From the raucous heights of Occupy Wall Street to the comical lows of the publishing industry, from million-dollar art auctions to Bushwick drug dens, Kings County captures New York City at a moment of cultural reckoning. Grappling with the resonant issues and themes of our time—sex and violence, art and commerce, friendship and family—it is an epic coming-of-age tale about love, consequences, bravery, and fighting for one’s place in an ever-changing world.
PUBLISHERS WEEKLY
Goodwillie (American Subversive) dully resurrects the New York City of the recent past, when Occupy Wall Street occupied the headlines, fixtures such as Caf Loup catered to Manhattan cognoscenti, and the Turkey's Nest dive bar welcomed Brooklyn's newest hipsters. Among these are Audrey Benton, a failed actor who babysits bands for a Brooklyn music label, and Theo Gorski, a book editor turned literary scout for films, both of whom arrived as recent college graduates shortly after 9/11. In 2011, after dating for three years, Audrey and Theo hit a series of bumps when one of Audrey's friends, Fender, disappears. Audrey's Bushwick apartment is then broken into and someone leaves behind a note with four names on it Audrey and her three best friends, including Fender, whose name has a check mark next to it.

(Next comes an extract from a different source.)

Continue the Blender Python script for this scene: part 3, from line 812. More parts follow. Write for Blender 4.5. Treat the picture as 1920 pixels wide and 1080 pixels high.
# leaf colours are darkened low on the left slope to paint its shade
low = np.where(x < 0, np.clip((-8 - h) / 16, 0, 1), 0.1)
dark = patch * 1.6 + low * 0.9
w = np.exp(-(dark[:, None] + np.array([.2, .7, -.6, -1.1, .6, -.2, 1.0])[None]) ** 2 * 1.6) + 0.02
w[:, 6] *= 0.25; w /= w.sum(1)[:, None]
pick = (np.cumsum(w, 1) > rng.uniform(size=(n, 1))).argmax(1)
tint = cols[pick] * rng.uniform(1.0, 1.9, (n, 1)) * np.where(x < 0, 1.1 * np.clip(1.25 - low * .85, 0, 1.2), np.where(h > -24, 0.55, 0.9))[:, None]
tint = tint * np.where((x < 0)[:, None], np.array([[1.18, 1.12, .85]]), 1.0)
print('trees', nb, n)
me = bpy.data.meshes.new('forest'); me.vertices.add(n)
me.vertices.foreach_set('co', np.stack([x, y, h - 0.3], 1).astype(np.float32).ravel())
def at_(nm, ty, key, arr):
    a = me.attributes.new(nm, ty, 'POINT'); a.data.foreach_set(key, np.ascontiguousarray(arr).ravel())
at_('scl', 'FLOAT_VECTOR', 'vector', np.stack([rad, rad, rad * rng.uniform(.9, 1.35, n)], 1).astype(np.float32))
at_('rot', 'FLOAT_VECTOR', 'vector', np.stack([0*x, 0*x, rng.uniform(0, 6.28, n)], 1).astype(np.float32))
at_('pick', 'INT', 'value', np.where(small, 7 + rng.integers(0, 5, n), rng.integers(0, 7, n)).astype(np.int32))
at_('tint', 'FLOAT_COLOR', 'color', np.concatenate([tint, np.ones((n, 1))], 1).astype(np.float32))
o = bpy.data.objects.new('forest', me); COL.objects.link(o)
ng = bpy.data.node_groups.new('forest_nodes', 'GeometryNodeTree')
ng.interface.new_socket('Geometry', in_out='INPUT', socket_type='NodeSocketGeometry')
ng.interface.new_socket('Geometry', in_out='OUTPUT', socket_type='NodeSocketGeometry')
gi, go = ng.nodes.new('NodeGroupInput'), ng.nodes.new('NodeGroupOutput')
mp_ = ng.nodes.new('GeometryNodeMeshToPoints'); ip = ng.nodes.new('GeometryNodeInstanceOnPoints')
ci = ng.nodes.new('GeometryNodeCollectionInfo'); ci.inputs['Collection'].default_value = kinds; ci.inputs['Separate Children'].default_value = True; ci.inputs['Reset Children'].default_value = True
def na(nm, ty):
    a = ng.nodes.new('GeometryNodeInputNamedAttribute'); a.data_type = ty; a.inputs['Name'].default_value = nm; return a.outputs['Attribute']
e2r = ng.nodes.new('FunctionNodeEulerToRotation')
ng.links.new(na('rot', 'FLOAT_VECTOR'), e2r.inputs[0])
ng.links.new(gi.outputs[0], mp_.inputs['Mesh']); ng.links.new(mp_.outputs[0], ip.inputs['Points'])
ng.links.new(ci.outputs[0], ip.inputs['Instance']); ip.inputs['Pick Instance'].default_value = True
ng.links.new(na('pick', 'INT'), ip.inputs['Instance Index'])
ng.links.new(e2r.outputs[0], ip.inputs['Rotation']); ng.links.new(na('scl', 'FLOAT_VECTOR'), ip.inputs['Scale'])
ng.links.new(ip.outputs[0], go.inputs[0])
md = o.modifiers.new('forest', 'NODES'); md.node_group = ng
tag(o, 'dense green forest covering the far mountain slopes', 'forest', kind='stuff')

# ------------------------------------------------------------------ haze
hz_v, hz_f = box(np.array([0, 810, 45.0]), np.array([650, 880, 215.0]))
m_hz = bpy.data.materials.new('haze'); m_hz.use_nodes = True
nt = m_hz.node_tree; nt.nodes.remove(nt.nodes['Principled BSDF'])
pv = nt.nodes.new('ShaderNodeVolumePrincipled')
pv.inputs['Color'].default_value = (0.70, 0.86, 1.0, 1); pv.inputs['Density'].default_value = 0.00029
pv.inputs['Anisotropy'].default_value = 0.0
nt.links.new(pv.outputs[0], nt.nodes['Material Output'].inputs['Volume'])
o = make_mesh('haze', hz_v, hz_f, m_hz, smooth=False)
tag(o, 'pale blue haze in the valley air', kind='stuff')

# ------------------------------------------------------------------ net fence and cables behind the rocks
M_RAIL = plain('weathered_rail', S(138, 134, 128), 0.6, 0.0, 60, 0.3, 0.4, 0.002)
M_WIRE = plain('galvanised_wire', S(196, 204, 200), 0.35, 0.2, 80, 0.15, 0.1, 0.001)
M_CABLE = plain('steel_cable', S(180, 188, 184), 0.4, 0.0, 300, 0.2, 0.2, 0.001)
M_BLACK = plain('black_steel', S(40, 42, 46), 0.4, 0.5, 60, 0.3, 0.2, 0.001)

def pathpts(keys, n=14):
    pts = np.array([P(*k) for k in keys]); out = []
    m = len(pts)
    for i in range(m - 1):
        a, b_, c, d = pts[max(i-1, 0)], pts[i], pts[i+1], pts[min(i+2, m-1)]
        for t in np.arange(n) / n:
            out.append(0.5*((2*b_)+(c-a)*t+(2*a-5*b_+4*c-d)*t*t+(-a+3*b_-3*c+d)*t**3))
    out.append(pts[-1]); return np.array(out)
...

Audrey's confession of a sordid secret from her past causes a rift between her and Theo, who separately try to find out who is behind the threat. It takes Goodwillie until the halfway point to introduce the mystery element, but even then, thrills are strangely absent, and Theo's casual sociology falls flat ("He was not politically active, but he was a watcher of the world, and the Occupy movement intrigued him"). Despite an attempt at Wolfean verisimilitude, this slipshod novel reads more like a Wienie Roast of the Vanities.